Write out, word for word, every line from the first one through the line that holds "matrices of things", and nothing else; skip the pictures.

>> Begin

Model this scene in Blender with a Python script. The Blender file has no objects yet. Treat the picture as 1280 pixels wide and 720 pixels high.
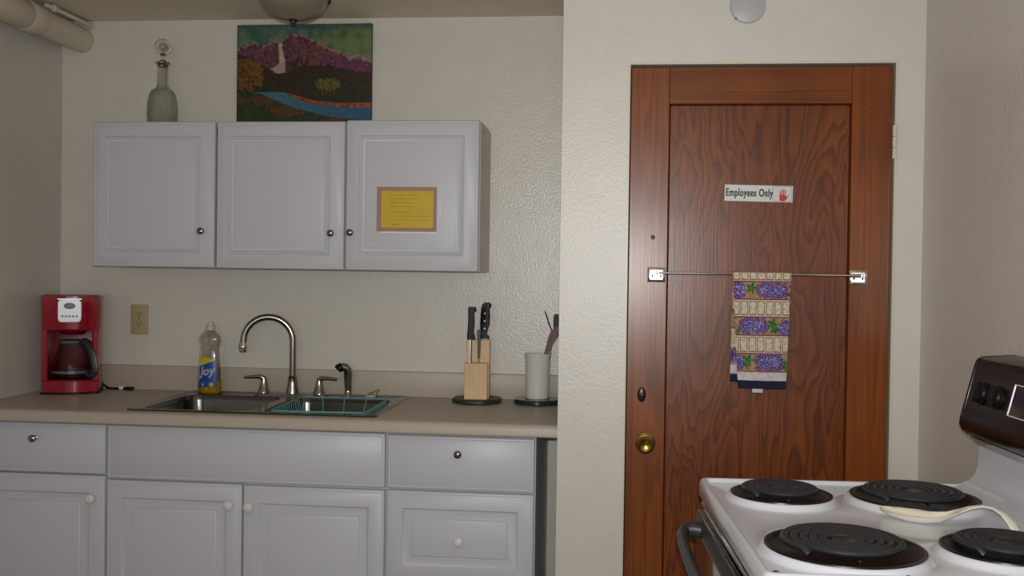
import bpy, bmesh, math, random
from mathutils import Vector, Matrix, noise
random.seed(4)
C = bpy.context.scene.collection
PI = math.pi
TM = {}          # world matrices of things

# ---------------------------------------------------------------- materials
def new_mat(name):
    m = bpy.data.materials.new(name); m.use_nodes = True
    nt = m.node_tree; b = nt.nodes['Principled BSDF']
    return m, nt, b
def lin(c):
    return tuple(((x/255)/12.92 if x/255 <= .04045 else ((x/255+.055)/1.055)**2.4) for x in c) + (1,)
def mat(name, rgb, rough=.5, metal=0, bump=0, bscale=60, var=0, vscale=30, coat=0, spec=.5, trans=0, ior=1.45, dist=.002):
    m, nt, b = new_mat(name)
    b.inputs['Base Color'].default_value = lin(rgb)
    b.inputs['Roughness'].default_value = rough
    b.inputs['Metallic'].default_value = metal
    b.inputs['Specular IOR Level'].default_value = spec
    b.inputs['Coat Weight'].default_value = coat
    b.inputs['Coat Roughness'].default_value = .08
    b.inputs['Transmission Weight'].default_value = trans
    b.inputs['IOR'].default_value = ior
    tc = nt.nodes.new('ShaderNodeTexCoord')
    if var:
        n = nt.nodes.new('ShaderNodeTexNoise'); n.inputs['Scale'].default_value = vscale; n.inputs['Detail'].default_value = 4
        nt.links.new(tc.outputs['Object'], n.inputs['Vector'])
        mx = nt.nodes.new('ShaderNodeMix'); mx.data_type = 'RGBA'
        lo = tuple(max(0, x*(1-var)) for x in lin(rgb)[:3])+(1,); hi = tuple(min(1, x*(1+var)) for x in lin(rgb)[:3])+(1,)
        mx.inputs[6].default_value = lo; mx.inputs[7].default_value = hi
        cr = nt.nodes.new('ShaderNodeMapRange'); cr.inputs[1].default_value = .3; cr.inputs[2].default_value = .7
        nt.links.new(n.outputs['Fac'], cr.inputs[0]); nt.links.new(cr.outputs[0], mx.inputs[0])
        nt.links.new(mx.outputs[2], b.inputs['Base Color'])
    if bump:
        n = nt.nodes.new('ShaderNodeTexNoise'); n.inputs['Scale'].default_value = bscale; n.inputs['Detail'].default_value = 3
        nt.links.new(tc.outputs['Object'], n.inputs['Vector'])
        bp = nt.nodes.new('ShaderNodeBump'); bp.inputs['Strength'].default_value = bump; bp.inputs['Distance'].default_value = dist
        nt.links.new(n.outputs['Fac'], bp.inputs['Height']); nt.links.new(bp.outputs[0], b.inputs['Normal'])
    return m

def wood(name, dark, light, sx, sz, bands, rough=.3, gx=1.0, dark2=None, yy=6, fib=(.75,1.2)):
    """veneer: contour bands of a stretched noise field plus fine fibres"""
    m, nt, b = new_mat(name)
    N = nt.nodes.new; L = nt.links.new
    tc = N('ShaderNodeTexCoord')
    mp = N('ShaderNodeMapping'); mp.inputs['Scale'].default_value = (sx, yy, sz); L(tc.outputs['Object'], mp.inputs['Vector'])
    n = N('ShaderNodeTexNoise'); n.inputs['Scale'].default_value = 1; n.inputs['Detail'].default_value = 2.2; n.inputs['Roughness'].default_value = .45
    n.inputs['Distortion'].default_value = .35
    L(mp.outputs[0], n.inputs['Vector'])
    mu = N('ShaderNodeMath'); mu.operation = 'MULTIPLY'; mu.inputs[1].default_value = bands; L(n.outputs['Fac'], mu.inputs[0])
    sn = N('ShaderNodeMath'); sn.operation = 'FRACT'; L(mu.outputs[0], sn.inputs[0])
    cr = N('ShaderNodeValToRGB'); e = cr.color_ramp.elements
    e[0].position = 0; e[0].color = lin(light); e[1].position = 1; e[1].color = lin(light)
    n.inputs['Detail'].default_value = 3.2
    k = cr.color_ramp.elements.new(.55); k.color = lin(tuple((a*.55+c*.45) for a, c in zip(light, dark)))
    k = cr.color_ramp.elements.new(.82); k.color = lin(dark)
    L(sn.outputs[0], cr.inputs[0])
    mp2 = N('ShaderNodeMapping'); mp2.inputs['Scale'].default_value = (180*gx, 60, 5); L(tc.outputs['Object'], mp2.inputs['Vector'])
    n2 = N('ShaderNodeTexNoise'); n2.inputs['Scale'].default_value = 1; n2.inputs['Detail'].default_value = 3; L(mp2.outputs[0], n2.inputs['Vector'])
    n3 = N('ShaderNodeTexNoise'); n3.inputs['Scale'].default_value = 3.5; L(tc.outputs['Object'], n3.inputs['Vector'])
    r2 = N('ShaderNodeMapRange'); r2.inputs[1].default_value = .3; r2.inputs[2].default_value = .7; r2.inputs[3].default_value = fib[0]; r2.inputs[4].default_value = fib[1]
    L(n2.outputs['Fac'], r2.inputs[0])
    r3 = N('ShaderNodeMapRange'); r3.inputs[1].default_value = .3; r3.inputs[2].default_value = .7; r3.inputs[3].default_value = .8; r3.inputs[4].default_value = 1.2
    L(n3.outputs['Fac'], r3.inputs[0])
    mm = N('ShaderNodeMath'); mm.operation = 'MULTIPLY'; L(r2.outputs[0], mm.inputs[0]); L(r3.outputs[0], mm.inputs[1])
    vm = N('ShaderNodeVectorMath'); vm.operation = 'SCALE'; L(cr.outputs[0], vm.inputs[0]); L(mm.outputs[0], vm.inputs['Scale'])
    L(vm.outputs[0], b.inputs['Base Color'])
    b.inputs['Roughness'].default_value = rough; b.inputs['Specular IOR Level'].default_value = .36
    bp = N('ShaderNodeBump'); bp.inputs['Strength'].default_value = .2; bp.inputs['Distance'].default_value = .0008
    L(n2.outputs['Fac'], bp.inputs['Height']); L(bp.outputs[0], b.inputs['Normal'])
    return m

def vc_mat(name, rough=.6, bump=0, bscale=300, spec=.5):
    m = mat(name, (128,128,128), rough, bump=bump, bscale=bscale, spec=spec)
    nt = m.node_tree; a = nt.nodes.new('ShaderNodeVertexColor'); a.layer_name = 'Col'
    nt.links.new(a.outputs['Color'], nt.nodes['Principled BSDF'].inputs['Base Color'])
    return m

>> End

**Task answer**:
Model this scene in Blender with a Python script. The Blender file has no objects yet. Treat the picture as 1280 pixels wide and 720 pixels high.
import bpy, bmesh, math, random
from mathutils import Vector, Matrix, noise
random.seed(4)
C = bpy.context.scene.collection
PI = math.pi
TM = {}          # world matrices of things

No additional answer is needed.